What to do. Scan the entries for the string "scene" and give the number of lines that have it, nothing further.

++++ Data listing ++++

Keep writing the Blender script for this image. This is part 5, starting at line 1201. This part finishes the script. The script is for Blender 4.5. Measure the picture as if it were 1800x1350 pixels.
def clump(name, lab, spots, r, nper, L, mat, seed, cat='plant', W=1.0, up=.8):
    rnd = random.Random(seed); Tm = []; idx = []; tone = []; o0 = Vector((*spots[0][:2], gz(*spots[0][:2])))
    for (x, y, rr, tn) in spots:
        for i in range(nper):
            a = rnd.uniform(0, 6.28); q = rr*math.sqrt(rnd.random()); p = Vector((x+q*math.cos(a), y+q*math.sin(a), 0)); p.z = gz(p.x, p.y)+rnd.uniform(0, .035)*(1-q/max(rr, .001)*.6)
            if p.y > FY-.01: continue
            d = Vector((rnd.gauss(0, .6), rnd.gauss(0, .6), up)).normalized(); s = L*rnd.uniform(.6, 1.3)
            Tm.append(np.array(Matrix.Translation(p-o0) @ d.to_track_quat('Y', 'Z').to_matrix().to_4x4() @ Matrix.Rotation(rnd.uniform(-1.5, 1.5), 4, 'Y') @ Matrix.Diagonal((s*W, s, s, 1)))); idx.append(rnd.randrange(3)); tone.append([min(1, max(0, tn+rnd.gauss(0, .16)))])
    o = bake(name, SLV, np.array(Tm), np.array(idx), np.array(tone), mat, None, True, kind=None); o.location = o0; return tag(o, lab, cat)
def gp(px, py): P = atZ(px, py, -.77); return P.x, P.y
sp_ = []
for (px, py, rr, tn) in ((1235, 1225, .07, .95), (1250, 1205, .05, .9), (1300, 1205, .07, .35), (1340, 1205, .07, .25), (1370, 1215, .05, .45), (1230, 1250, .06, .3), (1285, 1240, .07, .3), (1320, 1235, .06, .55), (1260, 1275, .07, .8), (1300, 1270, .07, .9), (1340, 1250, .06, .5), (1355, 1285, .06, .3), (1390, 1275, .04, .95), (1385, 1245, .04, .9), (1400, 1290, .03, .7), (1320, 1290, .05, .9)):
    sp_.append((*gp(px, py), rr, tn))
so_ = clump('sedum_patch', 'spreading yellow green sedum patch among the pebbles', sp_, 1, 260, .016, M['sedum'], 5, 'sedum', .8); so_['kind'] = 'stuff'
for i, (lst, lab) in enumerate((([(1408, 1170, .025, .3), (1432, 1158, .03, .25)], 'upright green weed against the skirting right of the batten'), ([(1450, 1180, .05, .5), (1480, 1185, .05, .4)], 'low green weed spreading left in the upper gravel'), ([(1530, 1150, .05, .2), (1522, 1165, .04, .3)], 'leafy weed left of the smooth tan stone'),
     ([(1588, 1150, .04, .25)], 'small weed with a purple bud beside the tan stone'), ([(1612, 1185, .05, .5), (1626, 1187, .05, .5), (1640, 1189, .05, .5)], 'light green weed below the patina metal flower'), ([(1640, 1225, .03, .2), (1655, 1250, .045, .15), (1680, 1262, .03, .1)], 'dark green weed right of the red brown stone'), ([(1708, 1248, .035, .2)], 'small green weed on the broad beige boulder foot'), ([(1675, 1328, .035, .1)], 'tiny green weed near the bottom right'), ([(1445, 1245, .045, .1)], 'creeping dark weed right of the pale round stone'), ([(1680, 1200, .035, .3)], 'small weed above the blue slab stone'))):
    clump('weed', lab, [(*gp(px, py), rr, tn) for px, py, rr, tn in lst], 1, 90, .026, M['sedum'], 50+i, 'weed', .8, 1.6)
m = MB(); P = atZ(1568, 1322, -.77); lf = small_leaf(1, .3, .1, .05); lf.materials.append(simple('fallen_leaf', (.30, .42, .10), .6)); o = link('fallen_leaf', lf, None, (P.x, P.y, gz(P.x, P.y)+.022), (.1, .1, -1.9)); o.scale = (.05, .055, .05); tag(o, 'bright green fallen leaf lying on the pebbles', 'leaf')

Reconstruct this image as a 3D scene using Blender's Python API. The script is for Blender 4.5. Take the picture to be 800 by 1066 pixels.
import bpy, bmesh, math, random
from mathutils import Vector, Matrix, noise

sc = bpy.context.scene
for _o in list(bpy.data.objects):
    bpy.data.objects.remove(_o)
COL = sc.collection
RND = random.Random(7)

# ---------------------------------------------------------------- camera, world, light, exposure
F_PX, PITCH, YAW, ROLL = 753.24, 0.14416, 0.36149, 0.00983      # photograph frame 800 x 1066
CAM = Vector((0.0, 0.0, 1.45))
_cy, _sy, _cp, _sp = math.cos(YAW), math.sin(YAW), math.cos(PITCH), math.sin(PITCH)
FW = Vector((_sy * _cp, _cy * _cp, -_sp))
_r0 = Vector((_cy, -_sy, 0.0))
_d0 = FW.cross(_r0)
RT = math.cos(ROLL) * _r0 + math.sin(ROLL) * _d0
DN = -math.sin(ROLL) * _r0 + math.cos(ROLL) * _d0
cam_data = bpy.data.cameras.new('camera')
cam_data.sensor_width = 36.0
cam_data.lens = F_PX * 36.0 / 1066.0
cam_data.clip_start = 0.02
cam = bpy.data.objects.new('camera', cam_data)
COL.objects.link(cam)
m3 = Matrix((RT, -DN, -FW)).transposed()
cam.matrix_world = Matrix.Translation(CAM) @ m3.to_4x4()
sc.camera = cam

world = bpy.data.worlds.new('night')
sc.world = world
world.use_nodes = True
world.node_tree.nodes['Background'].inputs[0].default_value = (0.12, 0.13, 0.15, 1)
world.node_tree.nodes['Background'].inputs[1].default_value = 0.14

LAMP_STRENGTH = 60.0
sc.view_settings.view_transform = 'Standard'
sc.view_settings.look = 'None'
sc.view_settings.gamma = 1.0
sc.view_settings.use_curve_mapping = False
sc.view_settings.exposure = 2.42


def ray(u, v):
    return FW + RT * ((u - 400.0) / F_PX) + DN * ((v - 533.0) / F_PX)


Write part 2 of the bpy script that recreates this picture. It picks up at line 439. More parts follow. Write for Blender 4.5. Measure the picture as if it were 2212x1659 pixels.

++++

Correct output. 2